- **The exercise**
Reproduce the material word for word; the images stay out.

○ ○ ○

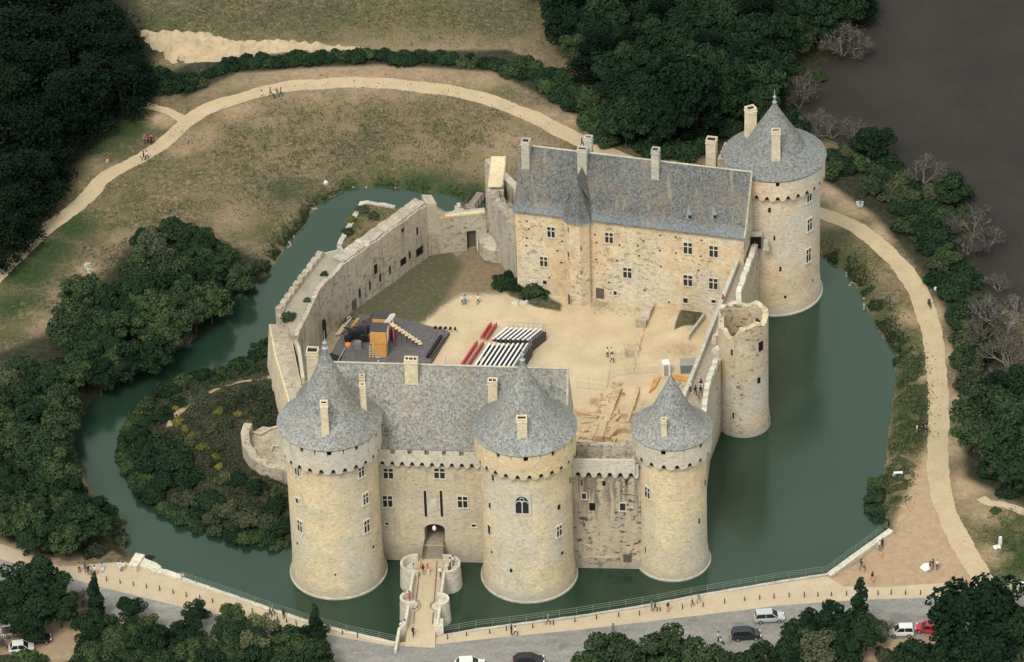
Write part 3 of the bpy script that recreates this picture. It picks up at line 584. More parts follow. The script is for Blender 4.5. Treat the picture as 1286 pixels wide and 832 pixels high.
def chimney(par, c, w, d, z0, z1, rz=0.0, pots=1, mat='st_chim'):
    mb = MB(); mb.box((c[0], c[1], z0), (w, d, z1 - z0), rz, top=0.96)
    mb.box((c[0], c[1], z1 - 0.35), (w + .12, d + .12, 0.14), rz)
    # hollow top: rim of four bars
    cs, sn = math.cos(rz), math.sin(rz)
    def off(x, y): return (c[0] + x * cs - y * sn, c[1] + x * sn + y * cs)
    t_ = .16
    for x, y, a, b_ in ((0, d / 2 - t_ / 2, w, t_), (0, -d / 2 + t_ / 2, w, t_), (w / 2 - t_ / 2, 0, t_, d - 2 * t_ - .01), (-w / 2 + t_ / 2, 0, t_, d - 2 * t_ - .01)):
        q = off(x, y); mb.box((q[0], q[1], z1 + .002), (a, b_, 0.3), rz)
    for i in range(pots - 1):
        q = off(-w / 2 + w * (i + 1) / pots, 0); mb.box((q[0], q[1], z1 + .002), (0.12, d - 2 * t_ - .02, 0.29), rz)
    o = mb.build('chimney', M[mat], par)
    f = MB(); f.box((c[0], c[1], z1 + .01), (w - 2 * t_ - .02, d - 2 * t_ - .02, 0.05), rz); f.build('flue', M['dark'], o)
    return o
def finial(par, c, z, h=3.2, s=1.0):
    mb = MB(); mb.lathe([(0.30 * s, -0.6), (0.24 * s, 0.2), (0.42 * s, 0.35), (0.42 * s, 0.5), (0.16 * s, 0.7), (0.14 * s, 1.1), (0.32 * s, 1.3), (0.30 * s, 1.45), (0.10 * s, 1.65), (0.06, 1.9), (0.035, h), (0.0, h + .05)], (c[0], c[1], z), 12)
    return mb.build('finial', M['lead'], par, smooth=50)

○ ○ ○

- **Completed task**
Write part 3 of the bpy script that recreates this picture. It picks up at line 584. More parts follow. The script is for Blender 4.5. Treat the picture as 1286 pixels wide and 832 pixels high.
def chimney(par, c, w, d, z0, z1, rz=0.0, pots=1, mat='st_chim'):
    mb = MB(); mb.box((c[0], c[1], z0), (w, d, z1 - z0), rz, top=0.96)
    mb.box((c[0], c[1], z1 - 0.35), (w + .12, d + .12, 0.14), rz)
    # hollow top: rim of four bars
    cs, sn = math.cos(rz), math.sin(rz)
    def off(x, y): return (c[0] + x * cs - y * sn, c[1] + x * sn + y * cs)
    t_ = .16
    for x, y, a, b_ in ((0, d / 2 - t_ / 2, w, t_), (0, -d / 2 + t_ / 2, w, t_), (w / 2 - t_ / 2, 0, t_, d - 2 * t_ - .01), (-w / 2 + t_ / 2, 0, t_, d - 2 * t_ - .01)):
        q = off(x, y); mb.box((q[0], q[1], z1 + .002), (a, b_, 0.3), rz)
    for i in range(pots - 1):
        q = off(-w / 2 + w * (i + 1) / pots, 0); mb.box((q[0], q[1], z1 + .002), (0.12, d - 2 * t_ - .02, 0.29), rz)
    o = mb.build('chimney', M[mat], par)
    f = MB(); f.box((c[0], c[1], z1 + .01), (w - 2 * t_ - .02, d - 2 * t_ - .02, 0.05), rz); f.build('flue', M['dark'], o)
    return o
def finial(par, c, z, h=3.2, s=1.0):
    mb = MB(); mb.lathe([(0.30 * s, -0.6), (0.24 * s, 0.2), (0.42 * s, 0.35), (0.42 * s, 0.5), (0.16 * s, 0.7), (0.14 * s, 1.1), (0.32 * s, 1.3), (0.30 * s, 1.45), (0.10 * s, 1.65), (0.06, 1.9), (0.035, h), (0.0, h + .05)], (c[0], c[1], z), 12)
    return mb.build('finial', M['lead'], par, smooth=50)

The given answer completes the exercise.